Where I grew up as a kid on the outskirts of Cascade, Michigan, it was a quick scramble from my backyard across the Rainbow Bridge to the woods behind our house. From there, the forest stretched for hundreds of acres all the way out to the Thornapple River and the expressway. It was a green paradise threaded with trails of my own making, and the Rainbow Bridge was its gateway.

The Bridge was in reality an old, living tree that had fallen long ago across the sandy-bottom stream that bordered my parents’ property. Strained by its own weight, the trunk had bent, forming a graceful arch that a child—or, for that matter, an adult—could walk across from our yard into the waiting woods, where the upper half of the old hardwood patriarch rested on the ground, its live branches thrusting skyward among the spicebush and witch hazel. The Rainbow Bridge is a fond memory of my boyhood, and so is the stream.

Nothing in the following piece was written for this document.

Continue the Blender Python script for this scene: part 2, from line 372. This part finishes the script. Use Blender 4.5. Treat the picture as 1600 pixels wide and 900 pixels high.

Ah, the stream! From its headwaters by the airport several miles away, it broadened rapidly as it wound its way through the swampy bottomlands beneath the forested ridge that overlooked my neighborhood, flowing through log tangles and around innumerable bends and sandy points before dispersing into a marshy bayou that emptied, in turn, into the wide, friendly river. There were carp in that creek, which some of the other neighborhood boys used to try to spear, and rumor had it that trout had once dwelt there. I had never seen any, but the creek was certainly deep, cold, and swift enough to have harbored them.

I have walked along many streams since those days, and I have enjoyed every step, even the ones that were wetter and muddier than I anticipated. There is a unique quality about flowing water, a combination of movement and tranquility. Where a creek is, there is life. Fish swim in it. Wildlife drink from it. Water striders skate across its surface. Trillums and trout lilies grace its banks.

Not all streams in Michigan are the same, though. Some thread through the thick interiors of cedar swamps, their waters brown like tea from the soil’s peaty tannins. Others meander through grassy fens that stretch in luxuriant, emerald expanses under the early spring sunshine. Still others wind gently through wooded valleys, as did the stream of my youth, making their bubbling, unhurried journey from their headwaters to some greater river, and ultimately to one of the vast Great Lakes.

Where do streams start? When you look at a map, they seem to simply appear out of nowhere. But each thin blue line that traces its way across the paper has a unique origin. A spring on the side of a wooded hill. Runoff converging from a swamp, its drainage gathering, becoming a current. Or perhaps a no-nonsense opening along a lakeshore, where a stream can waste no time getting about its business.

Northeast of Belding, Michigan, in the Flat River State Game Area, there is just such a lakeshore with just such a stream head. The lake is remote, tucked away amid the backwoods—exactly the way I prefer my lakes—with a gravel road bridging the mouth of the stream where it empties out of the eastern shore and begins its pilgrimage through the forests and wetlands of Montcalm County.

One night early last autumn I stood on the shores of that lake, right by the headwaters of the stream, where the current began to pick up beneath braided strands of loosestrife arching out from the bank, and watched the September sun set. A gentle billow of fair-weather cumulus drifted along to the west, looking for all the world like a pile of vanilla ice cream coasting through the sky, its image mirrored in the lake waters.

It doesn’t take much to make me happy. It shouldn’t take any of us much. Perhaps one of the blessings we’ll rediscover in these austere times is how little it really takes to be rich. In the words of Paul the apostle, “Having food and clothing, let us therewith be content.” Contentment is simple, or at least, it can be. Simple as watching the colors of a sunset play on a stream whose waters flow placidly through God’s great outdoors.